[Entries with scene source code]
───
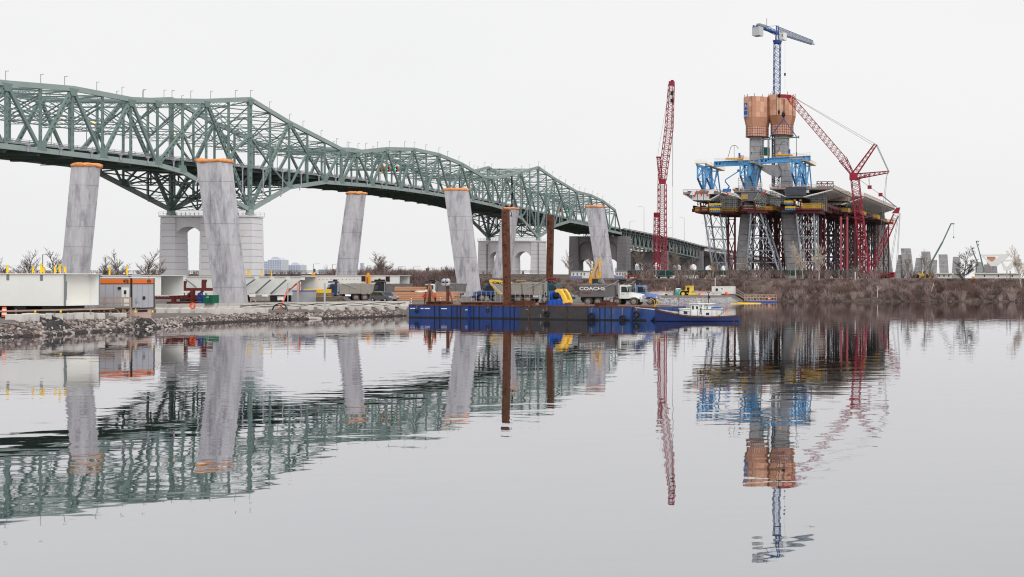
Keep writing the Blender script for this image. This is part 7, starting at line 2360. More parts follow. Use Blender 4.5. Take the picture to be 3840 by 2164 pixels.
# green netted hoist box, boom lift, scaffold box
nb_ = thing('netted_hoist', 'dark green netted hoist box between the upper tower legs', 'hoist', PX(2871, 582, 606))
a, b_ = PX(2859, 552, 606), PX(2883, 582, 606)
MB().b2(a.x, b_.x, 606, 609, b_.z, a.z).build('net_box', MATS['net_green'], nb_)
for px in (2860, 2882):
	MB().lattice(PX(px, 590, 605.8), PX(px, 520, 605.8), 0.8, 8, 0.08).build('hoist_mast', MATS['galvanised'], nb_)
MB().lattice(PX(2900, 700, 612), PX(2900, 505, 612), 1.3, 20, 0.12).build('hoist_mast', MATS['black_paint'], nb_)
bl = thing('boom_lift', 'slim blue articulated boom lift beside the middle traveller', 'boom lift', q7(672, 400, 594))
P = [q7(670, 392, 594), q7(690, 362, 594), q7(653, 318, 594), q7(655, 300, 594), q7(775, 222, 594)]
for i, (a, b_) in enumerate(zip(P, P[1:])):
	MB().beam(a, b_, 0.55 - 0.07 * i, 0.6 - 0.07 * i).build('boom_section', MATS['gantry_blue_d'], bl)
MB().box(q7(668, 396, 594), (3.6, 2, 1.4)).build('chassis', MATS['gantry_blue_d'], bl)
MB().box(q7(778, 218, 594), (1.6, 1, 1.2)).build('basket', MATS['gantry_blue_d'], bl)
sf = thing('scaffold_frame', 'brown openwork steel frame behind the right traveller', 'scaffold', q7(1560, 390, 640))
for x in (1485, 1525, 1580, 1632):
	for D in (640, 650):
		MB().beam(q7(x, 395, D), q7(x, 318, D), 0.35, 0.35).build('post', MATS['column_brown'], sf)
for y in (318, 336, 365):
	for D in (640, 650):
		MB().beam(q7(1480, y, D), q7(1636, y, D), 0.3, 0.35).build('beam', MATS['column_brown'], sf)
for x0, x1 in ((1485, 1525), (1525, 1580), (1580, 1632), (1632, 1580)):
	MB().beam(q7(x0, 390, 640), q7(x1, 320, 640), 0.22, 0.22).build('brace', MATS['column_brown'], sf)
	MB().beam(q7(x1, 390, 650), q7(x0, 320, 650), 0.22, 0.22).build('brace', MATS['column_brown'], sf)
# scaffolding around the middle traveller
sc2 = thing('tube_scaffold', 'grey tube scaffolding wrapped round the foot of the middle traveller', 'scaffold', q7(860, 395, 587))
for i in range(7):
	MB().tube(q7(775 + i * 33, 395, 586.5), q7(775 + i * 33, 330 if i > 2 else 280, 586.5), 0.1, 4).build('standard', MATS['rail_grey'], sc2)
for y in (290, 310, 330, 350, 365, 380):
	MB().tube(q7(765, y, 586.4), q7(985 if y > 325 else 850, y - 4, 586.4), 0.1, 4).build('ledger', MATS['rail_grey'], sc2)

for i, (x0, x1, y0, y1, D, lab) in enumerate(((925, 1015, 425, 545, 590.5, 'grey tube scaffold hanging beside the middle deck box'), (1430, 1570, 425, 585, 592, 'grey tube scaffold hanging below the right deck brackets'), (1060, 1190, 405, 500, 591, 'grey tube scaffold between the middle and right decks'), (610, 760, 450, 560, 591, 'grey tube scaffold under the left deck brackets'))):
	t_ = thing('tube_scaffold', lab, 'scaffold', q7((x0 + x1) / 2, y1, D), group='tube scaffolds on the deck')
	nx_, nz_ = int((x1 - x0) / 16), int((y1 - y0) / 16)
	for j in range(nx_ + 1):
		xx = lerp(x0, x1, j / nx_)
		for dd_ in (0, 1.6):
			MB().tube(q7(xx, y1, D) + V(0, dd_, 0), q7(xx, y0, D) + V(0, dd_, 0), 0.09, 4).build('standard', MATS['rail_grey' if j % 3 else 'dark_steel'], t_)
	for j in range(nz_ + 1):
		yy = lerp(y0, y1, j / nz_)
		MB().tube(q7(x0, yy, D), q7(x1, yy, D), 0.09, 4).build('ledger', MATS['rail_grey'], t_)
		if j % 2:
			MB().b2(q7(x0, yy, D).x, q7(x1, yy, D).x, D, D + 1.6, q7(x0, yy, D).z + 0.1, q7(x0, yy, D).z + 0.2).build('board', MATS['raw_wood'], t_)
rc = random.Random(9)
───
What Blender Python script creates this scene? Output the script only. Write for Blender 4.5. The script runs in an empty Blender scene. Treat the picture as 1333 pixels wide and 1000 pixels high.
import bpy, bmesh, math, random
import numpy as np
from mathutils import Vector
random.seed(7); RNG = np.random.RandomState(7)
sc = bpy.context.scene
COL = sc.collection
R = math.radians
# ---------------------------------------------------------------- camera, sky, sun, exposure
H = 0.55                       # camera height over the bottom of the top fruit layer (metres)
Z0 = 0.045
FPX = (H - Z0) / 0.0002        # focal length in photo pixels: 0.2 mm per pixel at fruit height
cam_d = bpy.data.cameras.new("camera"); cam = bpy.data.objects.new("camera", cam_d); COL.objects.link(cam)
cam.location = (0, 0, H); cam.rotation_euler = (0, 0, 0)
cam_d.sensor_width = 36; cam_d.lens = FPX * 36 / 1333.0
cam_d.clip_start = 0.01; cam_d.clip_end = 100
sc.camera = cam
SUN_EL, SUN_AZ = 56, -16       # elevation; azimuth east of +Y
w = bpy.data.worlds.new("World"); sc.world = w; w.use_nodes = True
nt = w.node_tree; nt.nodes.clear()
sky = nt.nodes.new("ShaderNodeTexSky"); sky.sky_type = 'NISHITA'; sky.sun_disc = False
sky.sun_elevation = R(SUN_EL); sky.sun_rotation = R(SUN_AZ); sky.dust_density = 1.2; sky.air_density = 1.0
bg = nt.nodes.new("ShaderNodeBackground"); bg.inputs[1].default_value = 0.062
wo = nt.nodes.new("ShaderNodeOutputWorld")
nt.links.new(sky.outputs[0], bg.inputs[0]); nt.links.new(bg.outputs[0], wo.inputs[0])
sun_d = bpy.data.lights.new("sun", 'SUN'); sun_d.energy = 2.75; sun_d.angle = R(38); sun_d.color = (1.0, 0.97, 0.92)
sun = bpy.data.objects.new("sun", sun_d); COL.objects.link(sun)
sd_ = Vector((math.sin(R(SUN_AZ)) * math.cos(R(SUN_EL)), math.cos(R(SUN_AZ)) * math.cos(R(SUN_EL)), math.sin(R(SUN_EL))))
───
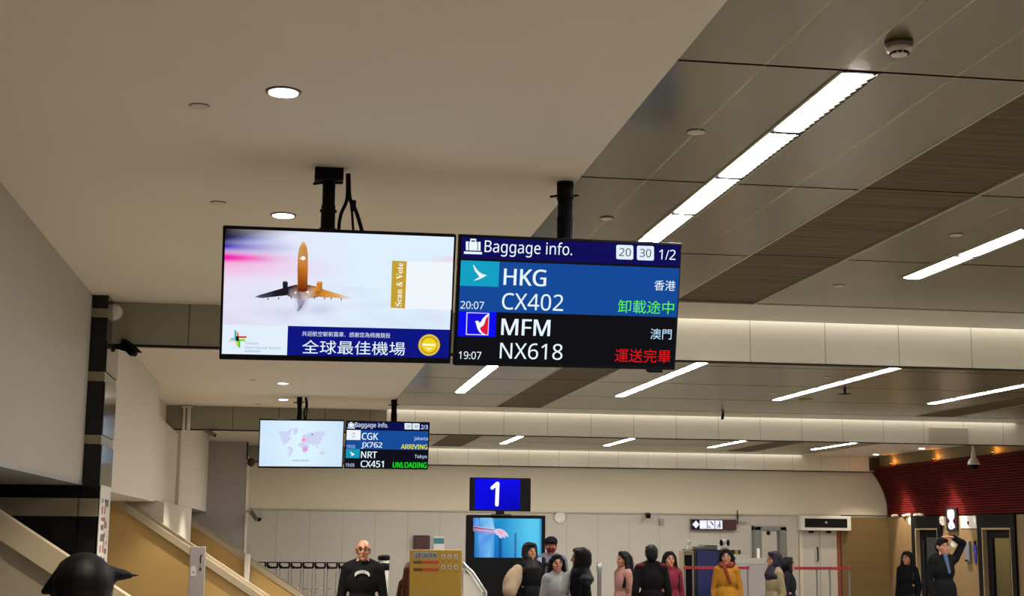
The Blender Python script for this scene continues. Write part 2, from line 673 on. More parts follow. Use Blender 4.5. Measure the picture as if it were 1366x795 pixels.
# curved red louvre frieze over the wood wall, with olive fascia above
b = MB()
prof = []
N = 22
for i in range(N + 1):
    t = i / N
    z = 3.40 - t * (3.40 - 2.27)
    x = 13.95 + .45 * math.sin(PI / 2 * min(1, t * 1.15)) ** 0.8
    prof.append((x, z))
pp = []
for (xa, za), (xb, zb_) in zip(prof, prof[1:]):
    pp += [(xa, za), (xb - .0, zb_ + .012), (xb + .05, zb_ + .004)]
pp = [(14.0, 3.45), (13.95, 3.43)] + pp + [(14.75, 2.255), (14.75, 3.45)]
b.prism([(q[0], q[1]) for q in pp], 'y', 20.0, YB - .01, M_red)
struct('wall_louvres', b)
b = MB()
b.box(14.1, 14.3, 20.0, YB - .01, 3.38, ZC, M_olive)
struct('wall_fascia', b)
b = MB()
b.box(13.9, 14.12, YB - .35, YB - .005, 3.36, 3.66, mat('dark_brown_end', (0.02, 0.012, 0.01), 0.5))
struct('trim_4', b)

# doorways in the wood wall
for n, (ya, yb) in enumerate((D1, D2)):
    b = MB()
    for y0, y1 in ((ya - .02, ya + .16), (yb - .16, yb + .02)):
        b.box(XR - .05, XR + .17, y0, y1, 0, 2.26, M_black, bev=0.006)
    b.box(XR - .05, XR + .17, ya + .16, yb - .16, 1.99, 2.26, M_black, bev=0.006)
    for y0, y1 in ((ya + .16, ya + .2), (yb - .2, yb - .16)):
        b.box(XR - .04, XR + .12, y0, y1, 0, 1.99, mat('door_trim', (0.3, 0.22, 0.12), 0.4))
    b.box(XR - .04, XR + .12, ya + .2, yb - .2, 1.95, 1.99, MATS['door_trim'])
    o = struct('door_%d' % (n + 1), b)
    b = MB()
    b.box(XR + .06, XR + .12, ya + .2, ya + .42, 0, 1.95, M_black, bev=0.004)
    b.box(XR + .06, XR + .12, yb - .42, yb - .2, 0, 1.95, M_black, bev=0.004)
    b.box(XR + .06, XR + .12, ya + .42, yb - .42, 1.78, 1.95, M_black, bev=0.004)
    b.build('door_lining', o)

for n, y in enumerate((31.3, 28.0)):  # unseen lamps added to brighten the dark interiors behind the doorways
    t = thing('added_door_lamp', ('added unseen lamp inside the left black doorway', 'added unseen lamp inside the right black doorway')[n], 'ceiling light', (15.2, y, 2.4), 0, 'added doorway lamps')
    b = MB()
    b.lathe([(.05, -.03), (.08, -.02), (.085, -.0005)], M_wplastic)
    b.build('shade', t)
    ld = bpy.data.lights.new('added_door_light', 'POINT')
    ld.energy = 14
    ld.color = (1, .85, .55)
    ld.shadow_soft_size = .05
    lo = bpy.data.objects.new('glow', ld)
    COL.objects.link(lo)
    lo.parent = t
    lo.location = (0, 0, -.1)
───
▶ Your goal
Extract exactly and only these lines: the line containing "The Blender Python", the line containing "struct('trim_4', b)", and every line between them.

▶ Solution
The Blender Python script for this scene continues. Write part 2, from line 673 on. More parts follow. Use Blender 4.5. Measure the picture as if it were 1366x795 pixels.
# curved red louvre frieze over the wood wall, with olive fascia above
b = MB()
prof = []
N = 22
for i in range(N + 1):
    t = i / N
    z = 3.40 - t * (3.40 - 2.27)
    x = 13.95 + .45 * math.sin(PI / 2 * min(1, t * 1.15)) ** 0.8
    prof.append((x, z))
pp = []
for (xa, za), (xb, zb_) in zip(prof, prof[1:]):
    pp += [(xa, za), (xb - .0, zb_ + .012), (xb + .05, zb_ + .004)]
pp = [(14.0, 3.45), (13.95, 3.43)] + pp + [(14.75, 2.255), (14.75, 3.45)]
b.prism([(q[0], q[1]) for q in pp], 'y', 20.0, YB - .01, M_red)
struct('wall_louvres', b)
b = MB()
b.box(14.1, 14.3, 20.0, YB - .01, 3.38, ZC, M_olive)
struct('wall_fascia', b)
b = MB()
b.box(13.9, 14.12, YB - .35, YB - .005, 3.36, 3.66, mat('dark_brown_end', (0.02, 0.012, 0.01), 0.5))
struct('trim_4', b)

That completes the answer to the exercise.